Using the listing beneath this task, count the lines with the word "scene" and write only the result.

[Begin Information provided]

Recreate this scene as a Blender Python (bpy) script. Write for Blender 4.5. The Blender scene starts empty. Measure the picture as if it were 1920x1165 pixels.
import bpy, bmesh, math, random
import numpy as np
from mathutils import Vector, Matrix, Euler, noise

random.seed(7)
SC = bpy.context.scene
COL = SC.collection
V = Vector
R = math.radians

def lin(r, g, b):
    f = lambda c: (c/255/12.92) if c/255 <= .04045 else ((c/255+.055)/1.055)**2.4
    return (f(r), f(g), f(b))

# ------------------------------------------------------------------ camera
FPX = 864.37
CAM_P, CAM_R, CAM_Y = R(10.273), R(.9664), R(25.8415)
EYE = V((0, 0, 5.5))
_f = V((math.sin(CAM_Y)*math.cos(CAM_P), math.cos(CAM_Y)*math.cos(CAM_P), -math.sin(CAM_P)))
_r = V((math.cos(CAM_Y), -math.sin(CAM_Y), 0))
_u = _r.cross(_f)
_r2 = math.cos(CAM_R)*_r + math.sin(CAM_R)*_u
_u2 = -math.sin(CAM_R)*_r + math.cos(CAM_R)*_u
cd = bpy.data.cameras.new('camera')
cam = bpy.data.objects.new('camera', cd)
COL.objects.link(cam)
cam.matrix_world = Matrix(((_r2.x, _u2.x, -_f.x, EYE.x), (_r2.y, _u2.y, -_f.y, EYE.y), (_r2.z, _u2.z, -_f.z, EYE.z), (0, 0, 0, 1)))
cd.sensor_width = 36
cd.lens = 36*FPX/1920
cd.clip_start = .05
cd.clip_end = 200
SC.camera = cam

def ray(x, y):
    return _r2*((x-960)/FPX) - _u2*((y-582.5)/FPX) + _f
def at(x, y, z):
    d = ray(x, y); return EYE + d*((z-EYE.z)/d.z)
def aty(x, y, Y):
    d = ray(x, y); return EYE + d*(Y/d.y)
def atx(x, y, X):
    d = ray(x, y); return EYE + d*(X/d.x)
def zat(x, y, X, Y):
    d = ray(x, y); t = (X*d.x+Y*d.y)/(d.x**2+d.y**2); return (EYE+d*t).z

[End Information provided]

**Response:**
2